Regarding leave policy, the company grants only 2 leaves per month—1 casual leave and 1 earned leave. If an employee does not take leave in a given month, these 2 leaves are not carried forward to the next month. Consequently, a total of 12 casual leaves and 12 earned leaves are provided annually.
Could you please clarify whether this leave policy is in compliance with the legal requirements?

From India, Chennai
Madhu.T.K
4240

You wrote that "If an employee does not take leave in a given month, these 2 leaves are not carried forward to the next month." Is it that casual leave and earned leaves are 'carried forward to the next month' ?.

In a manufacturing process company the only leave available is earned leave and the same is credited once in a year, ie in January. The leave will be at the rate of one leave per 20 days worked in the preceding year. The leave not availed in a year shall be carried forward and get accumulated to a maximum of 30 days. In the vent of encashment the value of surrender value of leave shall be equal to number of leave encashed multiplied by the daily average of the wages which should include basic wages and DA.
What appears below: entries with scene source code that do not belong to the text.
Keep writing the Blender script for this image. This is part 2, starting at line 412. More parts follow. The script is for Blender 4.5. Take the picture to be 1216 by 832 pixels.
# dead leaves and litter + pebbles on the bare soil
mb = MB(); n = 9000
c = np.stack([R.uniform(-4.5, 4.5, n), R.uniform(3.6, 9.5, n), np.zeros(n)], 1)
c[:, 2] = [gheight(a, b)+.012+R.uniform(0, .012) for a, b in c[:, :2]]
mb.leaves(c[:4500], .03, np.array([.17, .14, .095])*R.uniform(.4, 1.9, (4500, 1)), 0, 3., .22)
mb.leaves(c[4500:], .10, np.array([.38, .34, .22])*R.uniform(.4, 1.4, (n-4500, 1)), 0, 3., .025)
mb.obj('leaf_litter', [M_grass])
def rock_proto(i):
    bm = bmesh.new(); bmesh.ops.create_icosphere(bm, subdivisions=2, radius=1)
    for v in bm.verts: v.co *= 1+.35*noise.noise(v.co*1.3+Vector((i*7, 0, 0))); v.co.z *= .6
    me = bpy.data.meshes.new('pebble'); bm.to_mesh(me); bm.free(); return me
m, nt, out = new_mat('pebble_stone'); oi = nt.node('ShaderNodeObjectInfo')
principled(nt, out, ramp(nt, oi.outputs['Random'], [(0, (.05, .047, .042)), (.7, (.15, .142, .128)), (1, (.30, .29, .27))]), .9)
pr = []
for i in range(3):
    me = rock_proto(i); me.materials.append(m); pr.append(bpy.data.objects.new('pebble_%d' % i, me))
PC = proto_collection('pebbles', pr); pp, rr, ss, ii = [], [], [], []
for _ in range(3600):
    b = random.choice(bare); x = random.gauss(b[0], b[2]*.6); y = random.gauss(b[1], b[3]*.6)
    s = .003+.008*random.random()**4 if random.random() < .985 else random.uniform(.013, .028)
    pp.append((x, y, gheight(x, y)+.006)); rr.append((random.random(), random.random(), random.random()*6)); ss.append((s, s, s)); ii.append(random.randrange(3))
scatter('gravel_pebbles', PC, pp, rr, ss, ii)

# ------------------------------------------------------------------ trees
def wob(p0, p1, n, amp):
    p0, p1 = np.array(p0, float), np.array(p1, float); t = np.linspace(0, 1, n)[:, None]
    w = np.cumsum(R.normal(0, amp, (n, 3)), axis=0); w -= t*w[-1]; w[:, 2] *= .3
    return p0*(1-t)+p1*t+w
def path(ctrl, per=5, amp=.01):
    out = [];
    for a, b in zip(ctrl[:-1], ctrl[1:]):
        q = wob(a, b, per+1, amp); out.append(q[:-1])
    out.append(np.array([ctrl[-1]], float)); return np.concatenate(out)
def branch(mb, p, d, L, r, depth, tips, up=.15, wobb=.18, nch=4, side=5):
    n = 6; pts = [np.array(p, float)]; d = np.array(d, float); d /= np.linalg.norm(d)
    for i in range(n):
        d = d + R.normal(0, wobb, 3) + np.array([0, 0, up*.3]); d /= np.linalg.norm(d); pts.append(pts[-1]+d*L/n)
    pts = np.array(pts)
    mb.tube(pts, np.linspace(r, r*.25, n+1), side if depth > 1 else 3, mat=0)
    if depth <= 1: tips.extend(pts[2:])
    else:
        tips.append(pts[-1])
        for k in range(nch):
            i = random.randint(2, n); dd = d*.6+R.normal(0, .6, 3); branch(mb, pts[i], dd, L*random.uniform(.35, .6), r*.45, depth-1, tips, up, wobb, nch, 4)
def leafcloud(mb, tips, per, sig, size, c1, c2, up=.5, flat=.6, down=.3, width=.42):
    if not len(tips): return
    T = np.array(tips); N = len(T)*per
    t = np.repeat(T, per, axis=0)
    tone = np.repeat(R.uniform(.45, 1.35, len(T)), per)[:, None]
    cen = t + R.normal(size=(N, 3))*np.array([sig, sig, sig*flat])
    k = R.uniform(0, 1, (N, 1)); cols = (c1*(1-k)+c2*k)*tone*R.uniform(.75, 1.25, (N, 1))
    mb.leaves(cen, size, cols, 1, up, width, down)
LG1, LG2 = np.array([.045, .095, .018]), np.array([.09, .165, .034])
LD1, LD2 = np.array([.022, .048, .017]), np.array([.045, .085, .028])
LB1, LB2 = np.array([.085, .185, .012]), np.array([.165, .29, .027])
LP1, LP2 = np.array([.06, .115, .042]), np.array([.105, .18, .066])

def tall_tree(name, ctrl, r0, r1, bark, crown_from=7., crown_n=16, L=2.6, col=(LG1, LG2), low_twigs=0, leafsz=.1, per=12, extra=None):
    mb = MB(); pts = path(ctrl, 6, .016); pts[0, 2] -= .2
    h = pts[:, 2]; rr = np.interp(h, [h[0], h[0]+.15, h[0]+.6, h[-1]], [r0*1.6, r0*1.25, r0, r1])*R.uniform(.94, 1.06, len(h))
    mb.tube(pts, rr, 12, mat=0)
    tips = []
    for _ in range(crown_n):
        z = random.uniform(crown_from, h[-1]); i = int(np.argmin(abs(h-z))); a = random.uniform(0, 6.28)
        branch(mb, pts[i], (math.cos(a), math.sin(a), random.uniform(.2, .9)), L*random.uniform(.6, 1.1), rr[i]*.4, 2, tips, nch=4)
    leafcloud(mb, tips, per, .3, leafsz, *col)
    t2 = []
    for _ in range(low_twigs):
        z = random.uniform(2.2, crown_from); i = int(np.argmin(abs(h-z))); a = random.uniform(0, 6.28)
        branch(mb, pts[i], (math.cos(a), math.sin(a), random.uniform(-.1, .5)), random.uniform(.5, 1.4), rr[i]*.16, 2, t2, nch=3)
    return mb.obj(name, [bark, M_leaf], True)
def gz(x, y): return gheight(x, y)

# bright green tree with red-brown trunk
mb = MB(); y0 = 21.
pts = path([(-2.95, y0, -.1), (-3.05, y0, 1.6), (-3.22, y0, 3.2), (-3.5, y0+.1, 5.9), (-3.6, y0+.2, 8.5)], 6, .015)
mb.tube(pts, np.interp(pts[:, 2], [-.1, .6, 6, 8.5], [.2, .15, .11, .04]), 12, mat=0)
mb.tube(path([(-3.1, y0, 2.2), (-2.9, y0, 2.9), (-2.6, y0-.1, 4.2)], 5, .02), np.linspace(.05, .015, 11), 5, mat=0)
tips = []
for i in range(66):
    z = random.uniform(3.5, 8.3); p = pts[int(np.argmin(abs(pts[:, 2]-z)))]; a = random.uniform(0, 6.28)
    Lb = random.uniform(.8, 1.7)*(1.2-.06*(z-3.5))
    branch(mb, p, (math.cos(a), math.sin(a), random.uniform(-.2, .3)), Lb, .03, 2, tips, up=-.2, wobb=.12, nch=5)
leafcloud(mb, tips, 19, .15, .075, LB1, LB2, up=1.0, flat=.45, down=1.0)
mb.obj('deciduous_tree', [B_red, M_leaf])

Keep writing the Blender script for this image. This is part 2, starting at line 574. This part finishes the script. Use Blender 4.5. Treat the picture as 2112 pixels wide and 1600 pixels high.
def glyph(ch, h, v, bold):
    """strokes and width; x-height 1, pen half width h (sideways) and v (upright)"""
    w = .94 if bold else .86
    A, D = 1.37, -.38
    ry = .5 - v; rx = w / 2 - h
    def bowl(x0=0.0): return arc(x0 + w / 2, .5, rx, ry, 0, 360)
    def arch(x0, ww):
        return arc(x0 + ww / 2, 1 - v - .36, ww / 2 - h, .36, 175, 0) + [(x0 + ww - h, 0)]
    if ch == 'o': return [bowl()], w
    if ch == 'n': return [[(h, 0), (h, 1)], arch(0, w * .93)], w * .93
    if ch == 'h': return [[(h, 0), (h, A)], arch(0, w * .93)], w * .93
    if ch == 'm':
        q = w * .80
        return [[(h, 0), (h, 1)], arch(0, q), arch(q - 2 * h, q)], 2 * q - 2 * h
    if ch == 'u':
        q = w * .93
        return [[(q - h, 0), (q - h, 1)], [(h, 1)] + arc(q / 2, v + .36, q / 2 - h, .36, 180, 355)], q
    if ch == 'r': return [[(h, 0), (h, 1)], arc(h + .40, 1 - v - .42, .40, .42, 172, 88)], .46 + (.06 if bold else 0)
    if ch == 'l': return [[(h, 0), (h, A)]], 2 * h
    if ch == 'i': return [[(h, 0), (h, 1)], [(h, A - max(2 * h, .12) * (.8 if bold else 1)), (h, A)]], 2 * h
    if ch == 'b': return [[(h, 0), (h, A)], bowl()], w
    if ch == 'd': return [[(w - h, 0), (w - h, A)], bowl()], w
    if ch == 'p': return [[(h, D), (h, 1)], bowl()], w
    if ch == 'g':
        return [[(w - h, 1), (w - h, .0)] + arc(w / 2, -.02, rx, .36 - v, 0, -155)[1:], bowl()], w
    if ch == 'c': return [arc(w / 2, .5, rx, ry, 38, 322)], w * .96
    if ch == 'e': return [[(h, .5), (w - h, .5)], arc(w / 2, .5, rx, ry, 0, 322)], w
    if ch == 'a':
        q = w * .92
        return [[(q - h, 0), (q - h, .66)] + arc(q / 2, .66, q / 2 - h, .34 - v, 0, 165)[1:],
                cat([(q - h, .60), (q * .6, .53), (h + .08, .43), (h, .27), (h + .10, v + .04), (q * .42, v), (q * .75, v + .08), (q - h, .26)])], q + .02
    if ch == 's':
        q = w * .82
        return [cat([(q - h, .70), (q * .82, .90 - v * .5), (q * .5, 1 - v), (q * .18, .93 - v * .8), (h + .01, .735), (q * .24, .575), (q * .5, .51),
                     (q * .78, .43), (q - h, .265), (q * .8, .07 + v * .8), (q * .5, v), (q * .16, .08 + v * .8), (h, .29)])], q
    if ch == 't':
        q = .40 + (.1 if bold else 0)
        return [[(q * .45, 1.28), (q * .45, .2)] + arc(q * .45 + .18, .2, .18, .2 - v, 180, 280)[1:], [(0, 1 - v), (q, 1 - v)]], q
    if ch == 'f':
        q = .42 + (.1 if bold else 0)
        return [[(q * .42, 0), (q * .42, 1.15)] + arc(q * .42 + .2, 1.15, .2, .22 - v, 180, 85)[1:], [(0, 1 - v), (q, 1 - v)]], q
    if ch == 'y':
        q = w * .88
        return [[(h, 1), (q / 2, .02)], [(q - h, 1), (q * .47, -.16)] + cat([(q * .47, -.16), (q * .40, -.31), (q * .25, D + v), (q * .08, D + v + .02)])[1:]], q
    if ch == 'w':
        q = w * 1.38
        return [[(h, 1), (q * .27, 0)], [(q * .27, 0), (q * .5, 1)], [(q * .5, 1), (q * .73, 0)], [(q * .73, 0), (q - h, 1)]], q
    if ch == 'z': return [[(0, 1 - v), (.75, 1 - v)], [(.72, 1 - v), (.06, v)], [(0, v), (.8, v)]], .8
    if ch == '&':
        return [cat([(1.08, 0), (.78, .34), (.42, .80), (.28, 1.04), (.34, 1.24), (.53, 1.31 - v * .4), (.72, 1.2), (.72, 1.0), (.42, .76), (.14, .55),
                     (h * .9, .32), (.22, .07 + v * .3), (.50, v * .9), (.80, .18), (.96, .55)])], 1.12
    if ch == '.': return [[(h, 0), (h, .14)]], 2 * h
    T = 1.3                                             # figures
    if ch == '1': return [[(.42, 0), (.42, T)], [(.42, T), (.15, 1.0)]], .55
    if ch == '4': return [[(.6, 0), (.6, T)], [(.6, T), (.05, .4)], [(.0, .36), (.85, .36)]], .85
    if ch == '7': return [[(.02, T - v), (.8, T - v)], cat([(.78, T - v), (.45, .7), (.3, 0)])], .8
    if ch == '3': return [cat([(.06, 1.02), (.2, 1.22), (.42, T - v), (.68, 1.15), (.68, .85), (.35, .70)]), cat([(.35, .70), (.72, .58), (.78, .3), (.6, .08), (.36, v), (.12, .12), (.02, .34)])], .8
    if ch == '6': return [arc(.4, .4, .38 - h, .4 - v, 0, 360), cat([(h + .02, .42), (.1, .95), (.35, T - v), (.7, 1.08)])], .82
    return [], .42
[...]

CL will not get encashed but only EL will be encashed. As per law, the encashment is made only when the leave applied is refused or at the time the employee leaves the company. In practice, the employees who lose the leave due to the reason that the total leaves to the credit has reached 30 will be allowed to be encashed. In any case, encashment is made due to the reason that the employee has not taken any leave due to employer's requirement. Since the leave is with pay, if he had availed leave, he would have received the payment and as such the days he remained on leave. The wages for the days he remained on leave will be the same wages for which he is eligible for that day. In the similar way, he should be paid wages for the days he is surrendering the leave at the same rate of wages (basic and DA at the rate on which leave is surrendered) as applicable at the time of such encashment.